GM also plans to introduce its autonomous driving technology in China, currently being developed and tested in the United States.

A leader in the technology, the company is developing a two-path solution, Tsien said.

The evolutionary one is the driver-assist system, like the Super Cruise system that it launched last fall, while the revolutionary path is fully autonomous cars without steering wheels, which GM is planning to commercialize starting from 2019.

Tsien said the carmaker will introduce its technology into China, albeit without a timetable, as both GM and China are passionate about the technology.

China expects cars with some autonomous functions to account for 50 percent of new vehicles sold in the country by 2020, according to a government blueprint released in January.

"Autonomous vehicles ultimately will be the future worldwide," Tsien said.

"We certainly would like to see and participate in the healthy development of autonomous driving in China, and we would like to take some of our experiences and inputs, being able to share them," he added.

GM is one of the first carmakers in China to develop the V2X technology.
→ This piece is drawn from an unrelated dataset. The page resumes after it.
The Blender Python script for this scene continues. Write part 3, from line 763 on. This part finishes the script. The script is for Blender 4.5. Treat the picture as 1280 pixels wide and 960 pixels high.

Together with Tsinghua University and Changan Automotive, it helped compile the country's first standard designed for the application layer, which was released in 2017.

The standard provides a framework that is independent of basic communication protocols, enabling different automakers to develop interoperable V2X applications for data interaction.

Next month, GM and several other carmakers will conduct a V2X demonstration with the standard released last year.

The company said it is a significant milestone in driving the deployment of the technology at scale in the country.

Last year the company demonstrated its vehicle-to-infrastructure capabilities on public roads, showing the vehicle was able to receive real-time data from traffic lights and thus help drivers better control their driving speed while cutting congestion.

"That kind of technology could enable and augment autonomous driving applications, and make autonomous driving technologies and capabilities even safer and possibly less costly," Tsien added.